Dance Appreciation, General Education Course
An examination of dance as an art and form of multicultural expression, ritual, and tradition in which students develop a shared language of dance critique and apply aesthetic interpretations and critical evaluations to recorded and live performance.
This course familiarizes the student with practices, philosophies, terminologies, styles of dance, and careers in dance, as well as dance’s relationship to other art forms. Dance and culture are explored through lectures, readings, recordings, journaling, discussion, and experiential dance activities. This is a lab and seminar course of designed practice, investigation, viewership, and fundamental aesthete building. Expected is attention to detail in a physical and emotional capacity. Coursework is passionately dedicated to a particular bent on race, culture context, and emancipatory lenses. Students can expect to step outside their comfort zone in order to develop a striking point of view and deeper understanding of the self. Semester’s end usually reveals a responsibility to arts advocacy from a decidedly different stance than the beginning.

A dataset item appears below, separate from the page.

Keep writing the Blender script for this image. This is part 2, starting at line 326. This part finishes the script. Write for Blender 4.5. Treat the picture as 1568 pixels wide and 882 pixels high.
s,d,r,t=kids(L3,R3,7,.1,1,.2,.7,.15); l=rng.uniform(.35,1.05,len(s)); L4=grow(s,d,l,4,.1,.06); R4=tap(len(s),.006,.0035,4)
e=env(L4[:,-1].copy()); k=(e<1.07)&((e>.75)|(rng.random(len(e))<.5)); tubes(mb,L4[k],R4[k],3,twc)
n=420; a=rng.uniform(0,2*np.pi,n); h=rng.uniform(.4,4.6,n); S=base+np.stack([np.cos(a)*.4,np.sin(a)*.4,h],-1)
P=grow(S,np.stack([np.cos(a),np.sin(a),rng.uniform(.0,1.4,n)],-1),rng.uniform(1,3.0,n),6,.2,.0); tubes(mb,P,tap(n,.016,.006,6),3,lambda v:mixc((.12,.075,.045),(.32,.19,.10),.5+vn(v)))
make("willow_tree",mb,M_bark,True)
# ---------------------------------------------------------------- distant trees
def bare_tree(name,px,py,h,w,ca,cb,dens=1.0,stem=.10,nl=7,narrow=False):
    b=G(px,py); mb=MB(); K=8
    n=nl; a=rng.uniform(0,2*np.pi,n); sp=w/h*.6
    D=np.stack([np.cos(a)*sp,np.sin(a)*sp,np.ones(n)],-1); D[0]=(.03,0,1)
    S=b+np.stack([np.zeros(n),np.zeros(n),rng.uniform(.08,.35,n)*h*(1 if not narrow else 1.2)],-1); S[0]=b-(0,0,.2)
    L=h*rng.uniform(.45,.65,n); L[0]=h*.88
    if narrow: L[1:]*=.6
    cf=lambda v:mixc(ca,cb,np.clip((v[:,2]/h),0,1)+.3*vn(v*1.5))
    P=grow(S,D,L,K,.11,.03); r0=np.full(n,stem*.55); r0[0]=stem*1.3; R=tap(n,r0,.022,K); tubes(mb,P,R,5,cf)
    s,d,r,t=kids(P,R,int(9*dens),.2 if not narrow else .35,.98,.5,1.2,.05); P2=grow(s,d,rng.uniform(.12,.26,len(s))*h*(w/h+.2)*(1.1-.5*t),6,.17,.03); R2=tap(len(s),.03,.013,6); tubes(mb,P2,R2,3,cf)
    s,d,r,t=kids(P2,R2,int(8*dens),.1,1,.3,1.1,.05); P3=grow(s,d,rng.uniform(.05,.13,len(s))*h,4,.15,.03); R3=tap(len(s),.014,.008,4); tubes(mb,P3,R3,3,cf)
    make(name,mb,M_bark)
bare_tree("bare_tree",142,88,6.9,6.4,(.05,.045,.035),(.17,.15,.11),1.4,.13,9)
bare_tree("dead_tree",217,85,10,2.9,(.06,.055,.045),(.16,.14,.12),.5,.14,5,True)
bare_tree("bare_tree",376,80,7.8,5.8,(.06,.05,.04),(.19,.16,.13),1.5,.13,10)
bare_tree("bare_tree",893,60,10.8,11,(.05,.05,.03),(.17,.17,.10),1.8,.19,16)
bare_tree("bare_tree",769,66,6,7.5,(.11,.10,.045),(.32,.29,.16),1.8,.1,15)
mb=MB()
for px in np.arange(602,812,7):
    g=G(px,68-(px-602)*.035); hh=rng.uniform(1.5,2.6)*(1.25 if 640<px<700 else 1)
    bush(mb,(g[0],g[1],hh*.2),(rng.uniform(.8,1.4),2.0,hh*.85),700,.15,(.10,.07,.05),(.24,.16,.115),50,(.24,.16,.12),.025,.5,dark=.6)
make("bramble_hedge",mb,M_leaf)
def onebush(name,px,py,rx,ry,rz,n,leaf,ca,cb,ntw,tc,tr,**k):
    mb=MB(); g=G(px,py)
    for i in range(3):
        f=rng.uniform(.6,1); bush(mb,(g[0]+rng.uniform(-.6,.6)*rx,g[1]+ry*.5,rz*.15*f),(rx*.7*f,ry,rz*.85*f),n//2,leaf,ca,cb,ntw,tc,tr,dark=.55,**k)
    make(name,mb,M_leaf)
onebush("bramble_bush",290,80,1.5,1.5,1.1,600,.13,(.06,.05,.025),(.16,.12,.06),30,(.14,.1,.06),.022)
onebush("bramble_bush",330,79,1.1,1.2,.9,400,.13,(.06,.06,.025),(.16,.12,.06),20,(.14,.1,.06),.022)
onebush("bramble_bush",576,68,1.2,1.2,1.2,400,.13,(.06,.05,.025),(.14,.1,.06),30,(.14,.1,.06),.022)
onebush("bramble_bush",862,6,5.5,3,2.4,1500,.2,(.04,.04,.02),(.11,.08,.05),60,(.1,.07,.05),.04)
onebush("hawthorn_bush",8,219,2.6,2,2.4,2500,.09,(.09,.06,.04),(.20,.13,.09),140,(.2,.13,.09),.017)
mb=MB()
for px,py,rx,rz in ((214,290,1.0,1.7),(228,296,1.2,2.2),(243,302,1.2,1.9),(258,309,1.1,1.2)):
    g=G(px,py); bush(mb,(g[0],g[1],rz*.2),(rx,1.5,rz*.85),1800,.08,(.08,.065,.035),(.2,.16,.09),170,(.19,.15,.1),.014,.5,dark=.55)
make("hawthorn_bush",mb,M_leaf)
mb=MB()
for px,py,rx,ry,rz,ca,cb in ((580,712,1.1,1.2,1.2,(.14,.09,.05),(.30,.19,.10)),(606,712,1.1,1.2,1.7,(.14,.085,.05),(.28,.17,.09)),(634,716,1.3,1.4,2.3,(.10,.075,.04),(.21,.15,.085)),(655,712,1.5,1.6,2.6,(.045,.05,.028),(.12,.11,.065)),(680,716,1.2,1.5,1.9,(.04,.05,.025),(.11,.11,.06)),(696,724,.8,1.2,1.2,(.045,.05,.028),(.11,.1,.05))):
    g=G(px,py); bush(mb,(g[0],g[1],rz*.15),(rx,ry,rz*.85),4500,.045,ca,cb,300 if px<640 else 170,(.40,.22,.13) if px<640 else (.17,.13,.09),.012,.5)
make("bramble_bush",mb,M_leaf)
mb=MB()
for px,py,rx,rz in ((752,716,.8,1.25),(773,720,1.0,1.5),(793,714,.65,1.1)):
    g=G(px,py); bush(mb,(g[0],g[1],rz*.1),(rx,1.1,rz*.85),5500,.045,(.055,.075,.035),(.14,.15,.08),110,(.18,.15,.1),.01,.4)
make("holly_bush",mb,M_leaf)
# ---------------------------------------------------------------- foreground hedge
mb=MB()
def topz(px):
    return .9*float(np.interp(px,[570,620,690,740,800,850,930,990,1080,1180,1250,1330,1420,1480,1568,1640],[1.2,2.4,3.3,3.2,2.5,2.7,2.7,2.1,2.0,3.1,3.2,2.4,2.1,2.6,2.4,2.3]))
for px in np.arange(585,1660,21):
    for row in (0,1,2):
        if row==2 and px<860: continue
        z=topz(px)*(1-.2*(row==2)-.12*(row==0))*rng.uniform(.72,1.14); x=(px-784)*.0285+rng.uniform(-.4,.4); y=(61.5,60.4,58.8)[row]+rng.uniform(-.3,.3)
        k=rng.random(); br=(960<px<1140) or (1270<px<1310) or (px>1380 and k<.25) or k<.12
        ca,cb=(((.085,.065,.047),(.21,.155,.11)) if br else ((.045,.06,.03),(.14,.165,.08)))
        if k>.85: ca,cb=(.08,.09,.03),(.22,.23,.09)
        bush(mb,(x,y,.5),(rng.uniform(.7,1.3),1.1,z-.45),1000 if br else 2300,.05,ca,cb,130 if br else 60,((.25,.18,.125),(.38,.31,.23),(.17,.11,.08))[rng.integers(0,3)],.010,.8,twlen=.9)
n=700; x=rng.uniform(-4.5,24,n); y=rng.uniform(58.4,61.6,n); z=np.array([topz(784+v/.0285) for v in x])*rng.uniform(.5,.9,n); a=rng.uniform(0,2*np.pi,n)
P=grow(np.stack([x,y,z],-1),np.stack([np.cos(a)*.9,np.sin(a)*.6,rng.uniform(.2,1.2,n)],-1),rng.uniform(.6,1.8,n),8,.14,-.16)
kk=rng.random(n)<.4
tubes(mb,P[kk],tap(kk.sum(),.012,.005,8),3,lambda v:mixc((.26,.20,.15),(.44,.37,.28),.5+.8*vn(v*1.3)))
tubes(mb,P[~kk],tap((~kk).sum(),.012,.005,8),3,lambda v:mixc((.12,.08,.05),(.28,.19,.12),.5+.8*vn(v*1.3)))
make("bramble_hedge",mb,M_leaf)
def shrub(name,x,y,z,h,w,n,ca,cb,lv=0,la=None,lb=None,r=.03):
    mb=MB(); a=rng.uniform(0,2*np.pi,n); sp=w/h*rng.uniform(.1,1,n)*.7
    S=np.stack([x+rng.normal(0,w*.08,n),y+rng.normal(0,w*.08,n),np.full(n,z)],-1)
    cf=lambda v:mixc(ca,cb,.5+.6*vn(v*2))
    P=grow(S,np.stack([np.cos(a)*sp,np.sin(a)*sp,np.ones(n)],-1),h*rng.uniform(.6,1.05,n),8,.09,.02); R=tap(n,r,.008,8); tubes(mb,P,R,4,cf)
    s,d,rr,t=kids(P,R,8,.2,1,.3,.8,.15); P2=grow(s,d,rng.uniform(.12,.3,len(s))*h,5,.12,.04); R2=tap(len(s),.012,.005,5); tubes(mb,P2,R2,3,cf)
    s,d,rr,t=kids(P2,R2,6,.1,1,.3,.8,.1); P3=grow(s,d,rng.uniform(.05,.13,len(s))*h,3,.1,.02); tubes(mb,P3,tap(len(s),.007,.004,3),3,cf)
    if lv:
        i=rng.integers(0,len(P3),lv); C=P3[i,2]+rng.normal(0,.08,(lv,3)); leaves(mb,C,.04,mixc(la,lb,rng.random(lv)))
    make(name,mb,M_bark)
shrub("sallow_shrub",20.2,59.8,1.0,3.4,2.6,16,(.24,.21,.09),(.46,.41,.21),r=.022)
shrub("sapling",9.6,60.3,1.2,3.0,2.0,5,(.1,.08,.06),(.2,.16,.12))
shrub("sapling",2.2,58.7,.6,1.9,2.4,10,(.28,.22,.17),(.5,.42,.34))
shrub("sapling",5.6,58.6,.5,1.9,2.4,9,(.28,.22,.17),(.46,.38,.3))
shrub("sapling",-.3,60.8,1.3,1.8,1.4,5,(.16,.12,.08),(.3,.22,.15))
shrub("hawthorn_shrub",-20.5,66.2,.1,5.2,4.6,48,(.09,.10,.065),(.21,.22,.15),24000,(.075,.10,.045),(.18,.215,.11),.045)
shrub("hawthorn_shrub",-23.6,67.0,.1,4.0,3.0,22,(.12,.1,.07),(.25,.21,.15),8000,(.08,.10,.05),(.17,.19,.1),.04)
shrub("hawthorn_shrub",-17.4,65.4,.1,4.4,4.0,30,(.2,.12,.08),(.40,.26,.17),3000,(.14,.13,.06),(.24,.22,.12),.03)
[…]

Creative Movement for the Youngest Dancer
Ballet Barre exercises are taught in the center so that training immediately establishes stabilization by pushing though the floor and finding efficient alignment. I teach my youngest dancers how to navigate the balancing act of weight shift, length, and creative freedom with a distinct mixture of structured exercises and imaginative movement activities. Combining ballet structure and creative movement provides a framework for teaching the basics in which each Dancer learns the technical tools necessary to express individual voice and variation. A 60-minute class includes: community beginning, stretches, barre(less) exercises, and across the floor movements. Every third exercise calls for creative expression – sometimes spontaneous, sometimes particularly directed. Half way through, the class participates in a group activity with performer/audience sharing. The last portion of class is dedicated to an ongoing piece of ballet choreography, as well as 10 minutes of tap to teach rhythm and speed.
Youth Community Engagement
I have been working with youth outreach programs since 2000. I started as an arts educator for California’s Central Valley elementary schools. I moved onto free afterschool workshops for underserved youth in Berlin, Germany and New Delhi, India. My recent work brings avant-garde arts education to disenfranchised youth in Title-1 schools. I believe the boundary-pushing content of performance art, combined with the discipline of dance practice, can elicit shift and change. I am passionate about opening the box, and inviting young minds to step outside.